═══ Available data
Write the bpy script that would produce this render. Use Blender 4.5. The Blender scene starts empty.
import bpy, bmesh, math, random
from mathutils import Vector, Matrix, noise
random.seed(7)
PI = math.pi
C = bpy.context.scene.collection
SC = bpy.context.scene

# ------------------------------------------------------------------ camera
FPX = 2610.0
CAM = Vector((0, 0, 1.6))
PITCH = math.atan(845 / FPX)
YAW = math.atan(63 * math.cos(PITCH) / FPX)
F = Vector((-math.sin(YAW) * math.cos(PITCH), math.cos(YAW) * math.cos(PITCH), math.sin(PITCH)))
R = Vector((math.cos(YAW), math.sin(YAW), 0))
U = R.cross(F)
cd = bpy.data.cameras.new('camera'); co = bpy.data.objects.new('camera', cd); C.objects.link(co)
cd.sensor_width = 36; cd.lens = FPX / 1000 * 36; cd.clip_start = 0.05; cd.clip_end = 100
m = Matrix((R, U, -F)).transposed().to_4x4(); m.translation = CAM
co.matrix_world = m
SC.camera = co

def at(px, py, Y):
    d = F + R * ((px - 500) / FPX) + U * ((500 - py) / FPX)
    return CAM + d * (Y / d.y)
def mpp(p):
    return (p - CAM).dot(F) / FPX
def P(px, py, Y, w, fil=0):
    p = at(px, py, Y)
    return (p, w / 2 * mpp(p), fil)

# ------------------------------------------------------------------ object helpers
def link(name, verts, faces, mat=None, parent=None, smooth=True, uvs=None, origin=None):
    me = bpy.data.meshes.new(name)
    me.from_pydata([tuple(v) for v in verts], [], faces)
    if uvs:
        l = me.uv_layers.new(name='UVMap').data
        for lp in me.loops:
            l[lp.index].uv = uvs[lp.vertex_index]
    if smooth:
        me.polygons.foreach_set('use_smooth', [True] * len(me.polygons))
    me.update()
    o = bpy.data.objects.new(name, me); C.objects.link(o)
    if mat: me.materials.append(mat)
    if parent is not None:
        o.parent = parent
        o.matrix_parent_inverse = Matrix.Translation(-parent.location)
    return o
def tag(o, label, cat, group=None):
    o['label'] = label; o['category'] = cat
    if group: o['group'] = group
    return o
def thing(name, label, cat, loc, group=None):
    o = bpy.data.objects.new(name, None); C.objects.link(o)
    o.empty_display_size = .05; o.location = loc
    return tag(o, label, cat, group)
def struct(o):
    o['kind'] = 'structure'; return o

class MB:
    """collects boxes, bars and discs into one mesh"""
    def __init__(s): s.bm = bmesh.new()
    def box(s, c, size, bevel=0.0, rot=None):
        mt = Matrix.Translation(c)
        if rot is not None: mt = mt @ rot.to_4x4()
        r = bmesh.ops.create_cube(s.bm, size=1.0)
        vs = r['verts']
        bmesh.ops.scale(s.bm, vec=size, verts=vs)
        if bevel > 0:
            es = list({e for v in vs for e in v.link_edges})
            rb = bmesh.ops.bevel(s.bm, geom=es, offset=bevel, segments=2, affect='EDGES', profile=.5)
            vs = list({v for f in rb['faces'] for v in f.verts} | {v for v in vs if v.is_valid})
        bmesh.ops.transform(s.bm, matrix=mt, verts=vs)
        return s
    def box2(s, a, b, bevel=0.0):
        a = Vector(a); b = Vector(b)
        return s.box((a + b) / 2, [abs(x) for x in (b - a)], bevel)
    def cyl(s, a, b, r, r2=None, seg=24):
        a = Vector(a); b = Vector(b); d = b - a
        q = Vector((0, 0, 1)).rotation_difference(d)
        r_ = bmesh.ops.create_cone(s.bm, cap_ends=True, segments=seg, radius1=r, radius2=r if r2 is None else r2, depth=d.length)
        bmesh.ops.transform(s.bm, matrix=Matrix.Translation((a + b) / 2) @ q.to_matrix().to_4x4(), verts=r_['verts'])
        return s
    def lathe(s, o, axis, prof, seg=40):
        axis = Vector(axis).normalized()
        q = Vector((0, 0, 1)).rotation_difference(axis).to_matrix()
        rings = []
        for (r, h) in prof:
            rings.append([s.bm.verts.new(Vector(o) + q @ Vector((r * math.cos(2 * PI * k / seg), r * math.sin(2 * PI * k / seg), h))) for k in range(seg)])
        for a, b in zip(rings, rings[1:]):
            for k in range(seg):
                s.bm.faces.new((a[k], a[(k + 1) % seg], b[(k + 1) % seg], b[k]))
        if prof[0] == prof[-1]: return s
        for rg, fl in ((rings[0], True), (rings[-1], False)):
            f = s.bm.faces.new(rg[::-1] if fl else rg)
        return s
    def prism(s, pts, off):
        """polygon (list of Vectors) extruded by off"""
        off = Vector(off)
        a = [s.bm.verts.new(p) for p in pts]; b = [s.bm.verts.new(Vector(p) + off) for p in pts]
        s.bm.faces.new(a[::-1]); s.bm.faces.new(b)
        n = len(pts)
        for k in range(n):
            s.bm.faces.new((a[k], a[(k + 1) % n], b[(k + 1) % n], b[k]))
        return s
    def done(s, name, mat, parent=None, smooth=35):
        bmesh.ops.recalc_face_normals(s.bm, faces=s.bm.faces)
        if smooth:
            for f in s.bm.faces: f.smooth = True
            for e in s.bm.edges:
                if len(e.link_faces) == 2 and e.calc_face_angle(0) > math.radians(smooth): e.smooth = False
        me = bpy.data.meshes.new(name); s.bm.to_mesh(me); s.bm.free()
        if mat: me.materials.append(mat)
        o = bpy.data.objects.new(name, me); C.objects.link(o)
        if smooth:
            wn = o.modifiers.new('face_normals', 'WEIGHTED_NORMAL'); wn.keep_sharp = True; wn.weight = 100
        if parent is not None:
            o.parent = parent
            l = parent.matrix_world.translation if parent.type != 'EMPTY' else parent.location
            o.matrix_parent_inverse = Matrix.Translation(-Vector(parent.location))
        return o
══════
* [Your objective] Lines from the beginning of the data above through the line containing "return (p, w / 2 * mpp(p), fil)" are to be returned exactly, and no others.

* [The solution]
Write the bpy script that would produce this render. Use Blender 4.5. The Blender scene starts empty.
import bpy, bmesh, math, random
from mathutils import Vector, Matrix, noise
random.seed(7)
PI = math.pi
C = bpy.context.scene.collection
SC = bpy.context.scene

# ------------------------------------------------------------------ camera
FPX = 2610.0
CAM = Vector((0, 0, 1.6))
PITCH = math.atan(845 / FPX)
YAW = math.atan(63 * math.cos(PITCH) / FPX)
F = Vector((-math.sin(YAW) * math.cos(PITCH), math.cos(YAW) * math.cos(PITCH), math.sin(PITCH)))
R = Vector((math.cos(YAW), math.sin(YAW), 0))
U = R.cross(F)
cd = bpy.data.cameras.new('camera'); co = bpy.data.objects.new('camera', cd); C.objects.link(co)
cd.sensor_width = 36; cd.lens = FPX / 1000 * 36; cd.clip_start = 0.05; cd.clip_end = 100
m = Matrix((R, U, -F)).transposed().to_4x4(); m.translation = CAM
co.matrix_world = m
SC.camera = co

def at(px, py, Y):
    d = F + R * ((px - 500) / FPX) + U * ((500 - py) / FPX)
    return CAM + d * (Y / d.y)
def mpp(p):
    return (p - CAM).dot(F) / FPX
def P(px, py, Y, w, fil=0):
    p = at(px, py, Y)
    return (p, w / 2 * mpp(p), fil)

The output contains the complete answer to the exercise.